Another political dimension in the imperiling of academic quality and freedom has come via the SSHE faculty union. As with political correctness, union activism, independent of classroom and scholarly excellence, can be a major factor in regard to tenure and promotions at Slippery Rock. In 2004, furthermore, when there was a possibility of a faculty strike in SSHE, some faculty used their classrooms as fora for the airing of their views on the issues at stake. While a little of that may be useful in some disciplines, care needs to be taken to allow for a balance of opinions. According to many students, the very opposite was often the case. Some classes were devoted to one-sided discussions. As with the “I hate white people” professor, no student would dare speak to some faculty about the strike issues with any viewpoint besides one friendly to the professors. This cynicism-inducing outrage paled before another matter here: students also reported in significant numbers of professors in the School of Education doing more than just discussing the union/strike issues in a one-sided manner. According to many students, some Education School professors actually told their students that if there was a strike and they (Ed. faculty) found any of their students crossing picket lines, they would do everything they could to see to it that the crossers would never get any jobs at the elementary or secondary schools to which they were applying to teach. Such “black-balling” threats are hardly what educational quality and academic freedom are supposed to entail.

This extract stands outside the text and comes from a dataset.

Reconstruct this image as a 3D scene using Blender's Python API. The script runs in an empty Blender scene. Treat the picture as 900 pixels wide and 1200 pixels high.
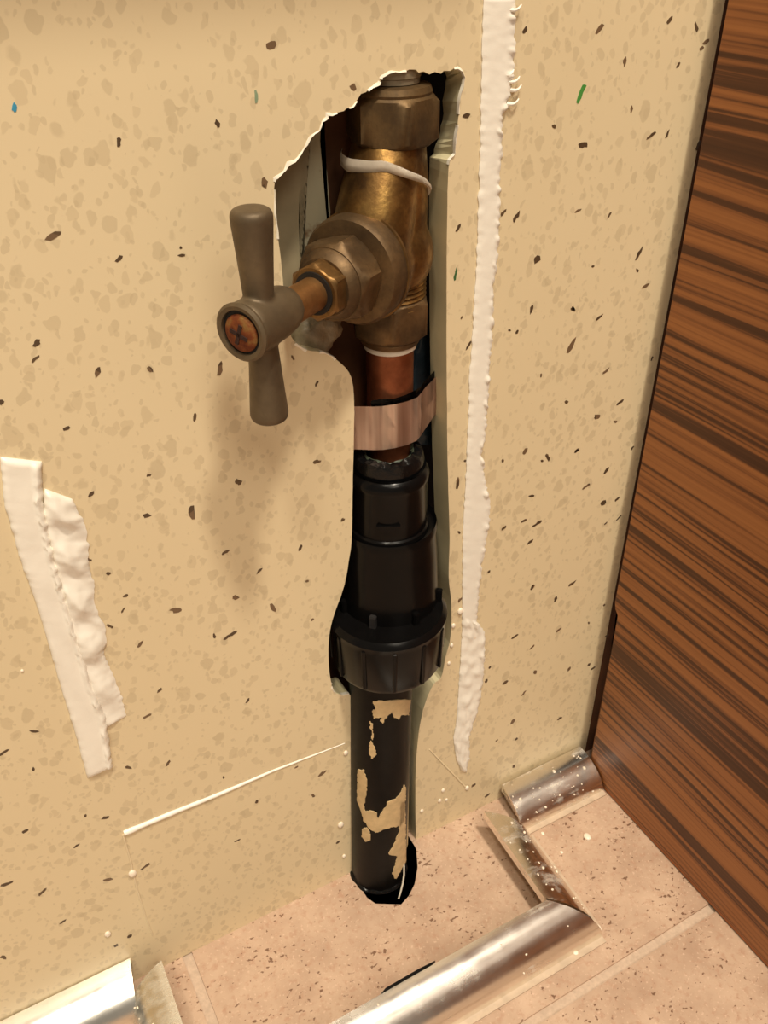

I’m in the faculty union, and I am going to get heat for saying these things -- not because anyone will say my facts are wrong, but because I am saying what many think ought to be kept quiet. Dysfunction never “runs its course.” Indeed in 1999, when I wrote a lengthy statement airing many wrongs that were occurring within areas of the university, some union leaders actually bragged that they were going to get me fired. In a meeting with the university’s administration they also made noises how the speech of those “who bash the university” should be silenced. (Apparently the power to limit free speech and to determine what constitutes “bashing” as opposed to cogent analysis is held solely by some union bureaucrats?) The union’s general membership reacted by voting to uphold the First Amendment. Still, such bureaucracy-led anti-intellectual, small-town bigotry is not what academic freedom is supposed to entail, and at Slippery Rock it grows among many in mutually-promoting positions of union and management leadership.

The campuses of SSHE have seen the steady erosion of academic quality and academic freedom because of the cowardly and apathetic indulgence of professionally inadequate, sometimes openly dishonest, politically-correct schemers. The prevalent pattern of administration on SSHE campuses has involved handling the problems they create mainly with an eye toward avoiding embarrassments and cynically placating political constituencies. Consequently, it is now quite useful that such outrages are being aired before a wider audience. As a Republican respected on both sides of the political aisle said years ago, it is altogether fitting and proper that we do this.